Le statut juridique en droit international
Selon le droit international humanitaire, les déplacements forcés constituent un crime de guerre. La quatrième convention de Genève s’applique aux territoires palestiniens occupés et interdit explicitement le transfert forcé de populations. En outre, le 19 juillet 2024, la Cour internationale de justice (CIJ) a statué que l’occupation israélienne est illégale et doit prendre fin, affirmant que tout changement démographique forcé ne modifiera pas le statut juridique des terres palestiniennes.
Conclusion et recommandations
La communauté internationale est confrontée à un test crucial dans sa réponse à ces plans de déplacement : soit elle tient les responsables pour responsables, soit elle tolère de telles actions, ce qui pourrait légitimer le déplacement forcé en tant que « solution politique ».
Si Israël et les États-Unis parviennent à mettre en œuvre ces politiques, le conflit régional pourrait s’intensifier, ce qui pourrait inciter la Jordanie et l’Égypte à annuler leurs accords de paix avec Israël et à renforcer la résistance palestinienne.

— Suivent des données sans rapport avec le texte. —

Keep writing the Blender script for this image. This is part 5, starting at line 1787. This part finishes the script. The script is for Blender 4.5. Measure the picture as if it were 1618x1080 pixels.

L’attachement des Palestiniens à leur terre et à leur identité nationale reste le principal obstacle à ces projets. L’histoire a montré que les politiques coloniales ne peuvent éteindre la volonté des peuples. La phase à venir pourrait être marquée par des changements stratégiques, que ce soit par une escalade sur le terrain ou par des développements politiques imprévus, comme l’assassinat de Netanyahou, le plus grand obstacle à la fin de la guerre et à une résolution juste de la cause palestinienne.